Republicans, when are you going to get it? Why do you keep treating black folks like we’re so gullible that, if you just put a candidate with black skin, we’ll automatically vote for them? In this past election, you put up Michael Steele for senator in Maryland, Lynn Swann for governor in Pennsylvania and Ken Blackwell (groan!) for governor in Ohio. They all lost by 10 or more percentage points. Why didn’t they get huge support from black voters. Perhaps it has something to do with the fact that African American voters are a little more savvy than you give them credit for. We are well aware of the depths to which the Republican party will stoop in order to turn out the more racist elements of their party. We are aware of how averse you are to programs that may benefit poor folks. And, we are quite aware of the tactics employed by your party to suppress our votes. Black candidates from such a party will be seen as enablers of this party and endorsers of its tactics. Perhaps it’s unfair but, it is reality.
But, of course, it still seems that you all aren’t getting it:
“History will show, these candidates represent a new breed of Republican leaders,” said Tara Wall of the Republican National Committee. “This is just the beginning.”

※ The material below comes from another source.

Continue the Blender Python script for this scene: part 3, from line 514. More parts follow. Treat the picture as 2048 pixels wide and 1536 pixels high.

Wall insisted that the Republicans’ sweeping defeats throughout the nation Tuesday would not hinder the party’s future efforts to recruit black candidates.

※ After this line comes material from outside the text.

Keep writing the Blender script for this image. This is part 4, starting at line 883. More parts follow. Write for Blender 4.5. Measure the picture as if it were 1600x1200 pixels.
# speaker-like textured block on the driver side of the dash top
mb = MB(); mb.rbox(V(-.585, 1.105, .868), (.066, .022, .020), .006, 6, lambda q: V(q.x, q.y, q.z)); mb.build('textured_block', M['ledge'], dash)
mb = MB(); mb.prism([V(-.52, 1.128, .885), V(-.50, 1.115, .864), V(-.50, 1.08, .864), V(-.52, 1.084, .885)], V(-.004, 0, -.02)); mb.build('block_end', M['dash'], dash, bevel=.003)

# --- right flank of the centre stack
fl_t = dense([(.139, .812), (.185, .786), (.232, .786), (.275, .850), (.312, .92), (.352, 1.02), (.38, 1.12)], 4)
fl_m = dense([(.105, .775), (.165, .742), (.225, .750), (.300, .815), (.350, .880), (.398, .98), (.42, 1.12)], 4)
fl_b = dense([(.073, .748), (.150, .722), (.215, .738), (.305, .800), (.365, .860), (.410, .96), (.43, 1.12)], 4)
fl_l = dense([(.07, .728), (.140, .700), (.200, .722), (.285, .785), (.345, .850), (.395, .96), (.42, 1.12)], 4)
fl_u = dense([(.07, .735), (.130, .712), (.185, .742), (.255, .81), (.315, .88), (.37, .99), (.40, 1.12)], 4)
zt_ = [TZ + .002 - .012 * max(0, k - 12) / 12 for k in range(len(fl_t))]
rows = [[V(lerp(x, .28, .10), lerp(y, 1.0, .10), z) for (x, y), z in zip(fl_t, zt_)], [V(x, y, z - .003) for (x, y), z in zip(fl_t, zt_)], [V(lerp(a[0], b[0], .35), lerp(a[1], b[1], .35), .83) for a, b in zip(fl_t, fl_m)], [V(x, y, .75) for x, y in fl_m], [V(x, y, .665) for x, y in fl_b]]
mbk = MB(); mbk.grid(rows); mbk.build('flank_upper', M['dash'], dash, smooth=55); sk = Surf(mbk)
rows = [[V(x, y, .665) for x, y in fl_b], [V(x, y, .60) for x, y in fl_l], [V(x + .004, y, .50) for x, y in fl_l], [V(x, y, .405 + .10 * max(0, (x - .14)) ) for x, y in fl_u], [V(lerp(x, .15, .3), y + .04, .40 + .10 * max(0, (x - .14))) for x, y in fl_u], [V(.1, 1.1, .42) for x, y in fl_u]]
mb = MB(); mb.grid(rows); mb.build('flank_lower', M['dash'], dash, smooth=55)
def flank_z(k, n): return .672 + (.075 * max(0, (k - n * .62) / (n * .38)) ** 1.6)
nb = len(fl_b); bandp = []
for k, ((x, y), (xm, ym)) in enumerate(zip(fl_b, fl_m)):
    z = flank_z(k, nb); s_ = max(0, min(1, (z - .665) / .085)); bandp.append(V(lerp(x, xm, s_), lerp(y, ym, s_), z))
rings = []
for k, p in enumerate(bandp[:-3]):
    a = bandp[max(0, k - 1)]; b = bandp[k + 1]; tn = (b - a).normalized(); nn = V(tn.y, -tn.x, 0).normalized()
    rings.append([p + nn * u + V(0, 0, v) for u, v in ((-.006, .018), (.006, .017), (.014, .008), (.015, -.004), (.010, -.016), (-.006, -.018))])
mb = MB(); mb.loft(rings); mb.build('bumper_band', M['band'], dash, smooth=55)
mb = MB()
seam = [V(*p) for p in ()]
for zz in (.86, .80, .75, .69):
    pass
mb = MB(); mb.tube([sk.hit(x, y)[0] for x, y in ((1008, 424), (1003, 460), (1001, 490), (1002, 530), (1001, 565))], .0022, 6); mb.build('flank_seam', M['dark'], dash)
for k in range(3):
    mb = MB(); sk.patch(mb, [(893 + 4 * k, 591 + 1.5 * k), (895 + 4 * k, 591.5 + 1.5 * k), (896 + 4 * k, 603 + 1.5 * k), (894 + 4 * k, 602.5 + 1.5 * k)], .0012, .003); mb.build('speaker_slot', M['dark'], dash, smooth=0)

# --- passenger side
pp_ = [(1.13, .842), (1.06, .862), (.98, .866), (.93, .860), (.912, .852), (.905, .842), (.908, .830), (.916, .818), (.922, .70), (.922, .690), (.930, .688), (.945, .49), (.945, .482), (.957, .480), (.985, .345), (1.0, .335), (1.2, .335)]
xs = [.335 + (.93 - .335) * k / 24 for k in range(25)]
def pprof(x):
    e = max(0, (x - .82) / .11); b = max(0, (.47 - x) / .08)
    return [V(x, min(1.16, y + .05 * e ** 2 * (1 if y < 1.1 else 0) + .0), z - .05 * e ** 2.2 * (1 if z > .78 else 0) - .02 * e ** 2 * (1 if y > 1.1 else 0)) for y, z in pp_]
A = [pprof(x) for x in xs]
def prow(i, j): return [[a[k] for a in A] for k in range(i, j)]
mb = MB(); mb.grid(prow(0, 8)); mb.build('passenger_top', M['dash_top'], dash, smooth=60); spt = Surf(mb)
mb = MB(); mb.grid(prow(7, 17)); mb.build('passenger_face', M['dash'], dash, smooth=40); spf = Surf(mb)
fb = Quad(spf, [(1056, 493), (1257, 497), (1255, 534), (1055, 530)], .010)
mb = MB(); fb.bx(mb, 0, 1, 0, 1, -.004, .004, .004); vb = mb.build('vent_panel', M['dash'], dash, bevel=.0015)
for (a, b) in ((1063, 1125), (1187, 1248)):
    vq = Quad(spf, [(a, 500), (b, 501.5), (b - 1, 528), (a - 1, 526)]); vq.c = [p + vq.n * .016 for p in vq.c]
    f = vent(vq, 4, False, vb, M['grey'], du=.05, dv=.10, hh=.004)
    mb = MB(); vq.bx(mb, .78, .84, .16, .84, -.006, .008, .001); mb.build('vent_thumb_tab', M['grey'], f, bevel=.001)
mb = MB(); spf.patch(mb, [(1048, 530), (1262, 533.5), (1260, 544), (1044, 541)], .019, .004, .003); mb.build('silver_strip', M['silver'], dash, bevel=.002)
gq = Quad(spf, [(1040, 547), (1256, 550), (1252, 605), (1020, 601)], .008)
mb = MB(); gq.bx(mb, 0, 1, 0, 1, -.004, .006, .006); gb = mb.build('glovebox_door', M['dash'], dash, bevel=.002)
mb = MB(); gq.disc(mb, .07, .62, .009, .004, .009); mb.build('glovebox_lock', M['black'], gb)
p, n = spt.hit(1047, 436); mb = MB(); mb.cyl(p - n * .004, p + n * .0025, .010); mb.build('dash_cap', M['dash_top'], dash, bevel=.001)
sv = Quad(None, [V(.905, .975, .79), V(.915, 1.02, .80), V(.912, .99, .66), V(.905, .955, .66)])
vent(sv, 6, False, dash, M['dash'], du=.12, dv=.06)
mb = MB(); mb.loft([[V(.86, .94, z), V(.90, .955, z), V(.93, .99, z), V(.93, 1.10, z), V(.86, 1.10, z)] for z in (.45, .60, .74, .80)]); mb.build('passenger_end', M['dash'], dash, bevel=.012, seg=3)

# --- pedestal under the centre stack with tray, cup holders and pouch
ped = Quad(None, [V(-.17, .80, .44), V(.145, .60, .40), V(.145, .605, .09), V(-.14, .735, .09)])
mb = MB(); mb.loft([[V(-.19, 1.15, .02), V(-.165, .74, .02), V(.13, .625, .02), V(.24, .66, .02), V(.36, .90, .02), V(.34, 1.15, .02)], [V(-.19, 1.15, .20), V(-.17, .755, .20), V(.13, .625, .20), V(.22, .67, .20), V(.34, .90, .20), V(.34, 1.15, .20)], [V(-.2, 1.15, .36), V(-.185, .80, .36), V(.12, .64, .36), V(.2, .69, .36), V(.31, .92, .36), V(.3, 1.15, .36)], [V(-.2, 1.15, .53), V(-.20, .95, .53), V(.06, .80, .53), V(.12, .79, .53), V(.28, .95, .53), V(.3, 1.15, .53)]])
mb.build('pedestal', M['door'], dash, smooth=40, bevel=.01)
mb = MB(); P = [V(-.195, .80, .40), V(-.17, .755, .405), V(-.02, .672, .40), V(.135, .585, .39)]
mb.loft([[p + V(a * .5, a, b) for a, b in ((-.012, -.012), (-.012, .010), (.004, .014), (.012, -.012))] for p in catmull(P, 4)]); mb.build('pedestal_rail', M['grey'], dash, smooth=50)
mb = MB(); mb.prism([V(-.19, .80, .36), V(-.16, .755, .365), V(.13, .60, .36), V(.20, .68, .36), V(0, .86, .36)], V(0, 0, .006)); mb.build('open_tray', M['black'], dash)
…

The RNC had scheduled more than 100 outreach events to mobilize black voters, with more anticipated during the 2008 election.
Ron Walters, a former campaign official with Rev. Jesse Jackson and now a professor of government and politics at the University of Maryland, said Republicans have to identify candidates based on issues, not skin color.
“They have to have positions that are in line with the black community,” he said. “If they can’t attract the black vote, it won’t pay off.”
Exit polls showed 88 percent of blacks supported Democrats, about the same level of support as in the last few elections.
More than half were dissatisfied and just over a third were angry with President Bush’s administration, figures higher than the general populace.
“The RNC kept talking about them like they (Swann and Steele) were their candidates,” said David Bositis, a pollster with the Joint Center for Political and Economic Studies which, according to its Web site, polls equal numbers of blacks and other Americans on vital issues. “Both of them got the nomination because the Republicans didn’t have anyone else.”
Meanwhile, black Republican candidates were running in only eight House races, the lowest number since 1990. Democrats fielded 41 black candidates.
“I don’t think there was ever anything there,” Bositis said. “It was (Republican National Committee Chairman) Ken Mehlman saying, breathlessly, we’re doing all these things. …. If you’re desperate, you can take whatever you think might work. They were desperate this year.”
A shame, really. We’ll see if they start to get this over the next couple of years.